МИХАИЛ ДАВЫДОВ. Вы правильно сказали, что мы должны понимать, о каких традициях и говорим. Я напомню: крепостническая Россия была страной, в которой крестьяне имели всего сто тридцать пять – сто сорок один рабочий день в году. Меньше всех в Европе. В два раза меньше рабочих дней, чем в Пруссии. При этом четверть из них еще падала на праздники. А за пореформенное время число таких дней уменьшилось еще на месяц. И составило сто четыре дня в год! Это традиция или нет? Ее легко сломать или тяжело? В любом случае мы упираемся в проблему трудовой этики. Крепостное право само по себе – паршивая школа трудового энтузиазма, прилежания, усердия, отношения к делу, интереса и т.п. Так или иначе, этот тип отношений воздействовал на всех – от царя до последнего крестьянина. После 1861 года были ли созданы условия для того, чтобы крестьянин начал менять трудовую этику? Нет, не были.
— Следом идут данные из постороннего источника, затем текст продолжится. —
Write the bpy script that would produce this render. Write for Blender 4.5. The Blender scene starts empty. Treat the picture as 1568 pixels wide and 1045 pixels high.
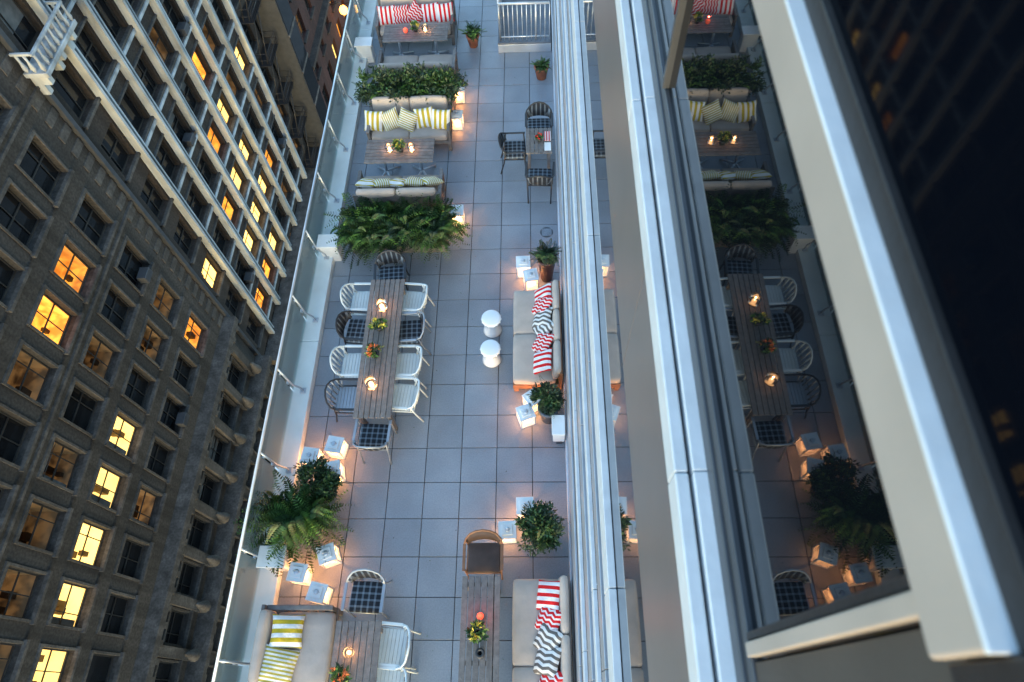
import bpy, math, random
from mathutils import Matrix, Vector
random.seed(7)
R=random.random
def U(a,b): return a+(b-a)*R()
scene=bpy.context.scene
# ------------------------------------------------------------ materials
def nt(m):
    m.use_nodes=True
    t=m.node_tree
    return t,t.nodes,t.links,t.nodes["Principled BSDF"]
def c4(c): return (c[0],c[1],c[2],1)
def mat(name,col,rough=.6,metal=0,nscale=6,namt=.2,bump=.1,bscale=60,island=0,ior=1.5,fine=0,coord='Object',streak=0):
    m=bpy.data.materials.new(name); t,n,l,b=nt(m)
    tc=n.new('ShaderNodeTexCoord'); nz=n.new('ShaderNodeTexNoise'); nz.inputs['Scale'].default_value=nscale; nz.inputs['Detail'].default_value=6
    l.new(tc.outputs[coord],nz.inputs['Vector'])
    mr=n.new('ShaderNodeMapRange'); mr.inputs[1].default_value=.3; mr.inputs[2].default_value=.7
    mr.inputs[3].default_value=1-namt; mr.inputs[4].default_value=1+namt
    l.new(nz.outputs['Fac'],mr.inputs[0]); fac=mr.outputs[0]
    def mul(f,g):
        mu=n.new('ShaderNodeMath'); mu.operation='MULTIPLY'; l.new(f,mu.inputs[0]); l.new(g,mu.inputs[1]); return mu.outputs[0]
    if island:
        g=n.new('ShaderNodeNewGeometry'); m2=n.new('ShaderNodeMapRange'); m2.inputs[3].default_value=1-island; m2.inputs[4].default_value=1+island
        l.new(g.outputs['Random Per Island'],m2.inputs[0]); fac=mul(fac,m2.outputs[0])
    if fine:
        nf=n.new('ShaderNodeTexNoise'); nf.inputs['Scale'].default_value=45 if coord=='Object' and not streak else 9; nf.inputs['Detail'].default_value=3; l.new(tc.outputs[coord],nf.inputs['Vector'])
        m3=n.new('ShaderNodeMapRange'); m3.inputs[1].default_value=.35;m3.inputs[2].default_value=.65; m3.inputs[3].default_value=1-fine; m3.inputs[4].default_value=1+fine
        l.new(nf.outputs['Fac'],m3.inputs[0]); fac=mul(fac,m3.outputs[0])
    if streak:
        mp=n.new('ShaderNodeMapping'); mp.inputs['Scale'].default_value=(2.2,2.2,.09); l.new(tc.outputs[coord],mp.inputs[0])
        ns=n.new('ShaderNodeTexNoise'); ns.inputs['Scale'].default_value=1; ns.inputs['Detail'].default_value=5; l.new(mp.outputs[0],ns.inputs['Vector'])
        m4=n.new('ShaderNodeMapRange'); m4.inputs[1].default_value=.35;m4.inputs[2].default_value=.65; m4.inputs[3].default_value=1-streak; m4.inputs[4].default_value=1+streak*.6
        l.new(ns.outputs['Fac'],m4.inputs[0]); fac=mul(fac,m4.outputs[0])
    v=n.new('ShaderNodeVectorMath'); v.operation='SCALE'; v.inputs[0].default_value=col[:3]; l.new(fac,v.inputs['Scale'])
    l.new(v.outputs[0],b.inputs['Base Color'])
    b.inputs['Roughness'].default_value=rough; b.inputs['Metallic'].default_value=metal; b.inputs['IOR'].default_value=ior
    if bump:
        nb=n.new('ShaderNodeTexNoise'); nb.inputs['Scale'].default_value=bscale; nb.inputs['Detail'].default_value=4; l.new(tc.outputs[coord],nb.inputs['Vector'])
        bp=n.new('ShaderNodeBump'); bp.inputs['Strength'].default_value=bump; bp.inputs['Distance'].default_value=.02
        l.new(nb.outputs['Fac'],bp.inputs['Height']); l.new(bp.outputs[0],b.inputs['Normal'])
    return m
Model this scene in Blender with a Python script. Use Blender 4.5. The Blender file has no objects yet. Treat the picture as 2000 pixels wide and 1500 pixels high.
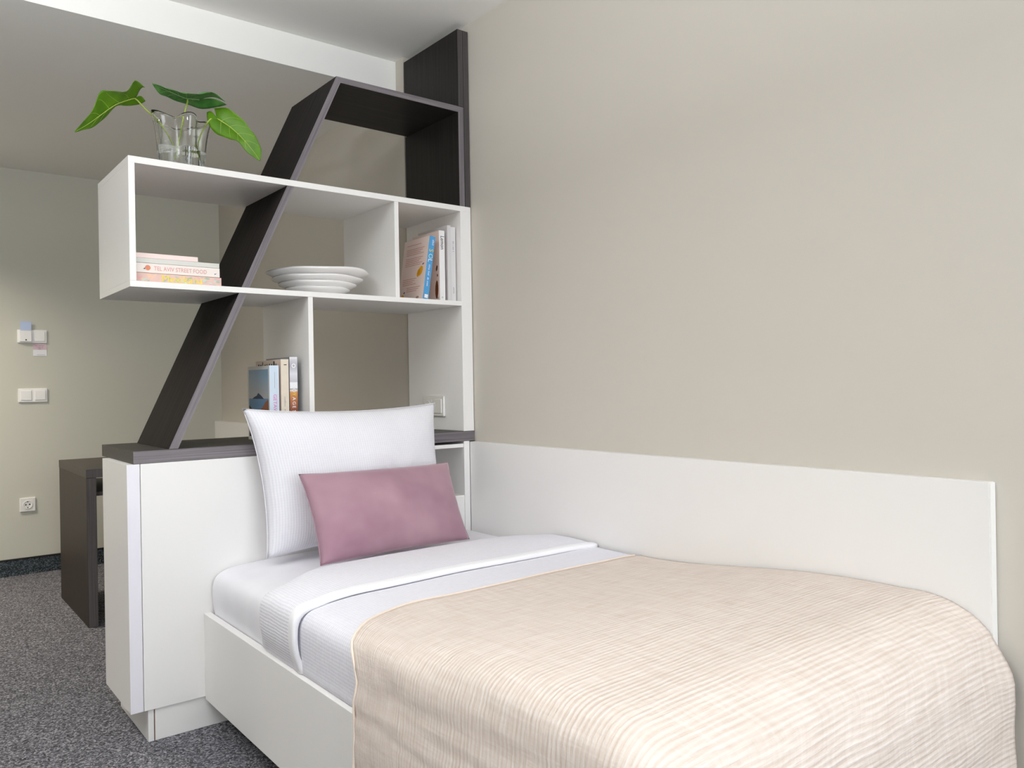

Никакое ЦРУ, вашингтонский, лондонский, другие обкомы, никто бы не придумал то, что придумали наши, поставив десятки миллионов крестьян в условия, в которых нормальный человек жить не может. И уж, конечно, ни о какой трудовой этике там говорить не приходится. Несколько лет столыпинской реформы, разумеется, не могли эту ситуацию изменить. Выходя на хутора и получая возможность индивидуального труда, крестьяне преображались. И трудовая этика менялась. Есть инструменты воздействия на весьма устойчивые традиции. На многовековой опыт празднования посреди лета. А если ты не пойдешь вместе со всей общиной праздновать – ты изгой. Не человек. Ты обязан идти со всеми. Думать и действовать, как все.

АЛЕКСАНДР АРХАНГЕЛЬСКИЙ. Вы хотите сказать, что община – это пример искусственно созданной, спущенной откуда-то сверху социально-культурной общности?

МИХАИЛ ДАВЫДОВ. Пореформенная община. Это передельное сообщество, созданное Петром I в результате его податной реформы, получило новый толчок после великой реформы 1861 года.

АЛЕКСЕЙ КОЗЫРЕВ. До столыпинской реформы был создан роман Толстого «Воскресение». Там тоже обсуждается проблема земли. Утверждается, что земля не может быть в собственности лишь богатых или какого-то небольшого количества людей. Крестьянин должен быть собственником, а следовательно – хозяином. У нас есть великая русская литература, где все эти экономические проблемы были поставлены раньше, чем они начали решаться.

kultura 5

АЛЕКСАНДР АРХАНГЕЛЬСКИЙ. А вот есть ли у нас сегодня экономика, которая проблемы, поставленные великой русской литературой, решает? Это отдельная тема. То, что мы называем культурой, – это сеть институтов, отвечающих за смыслы, и то, что мы называем экономикой, – это сеть институтов, отвечающих за производство, финансы, развитие. Неодолимую стену между собою они построить не могут. Что тут первое, что второе, курица или яйцо, – это вопрос, на который мы каждый день вынуждены отвечать. Культурная традиция не что-то застывшее, она создается людьми. И трансформируется людьми и целенаправленными процессами. Самое страшное, когда мы начинаем выдавать за общенациональную традицию свое собственное желание жить по привычке. Объявляем привычку каноном. Без осознания этих вещей ни экономике, ни гуманитарным дисциплинам, ни самой культуре, мне кажется, двигаться будет невозможно.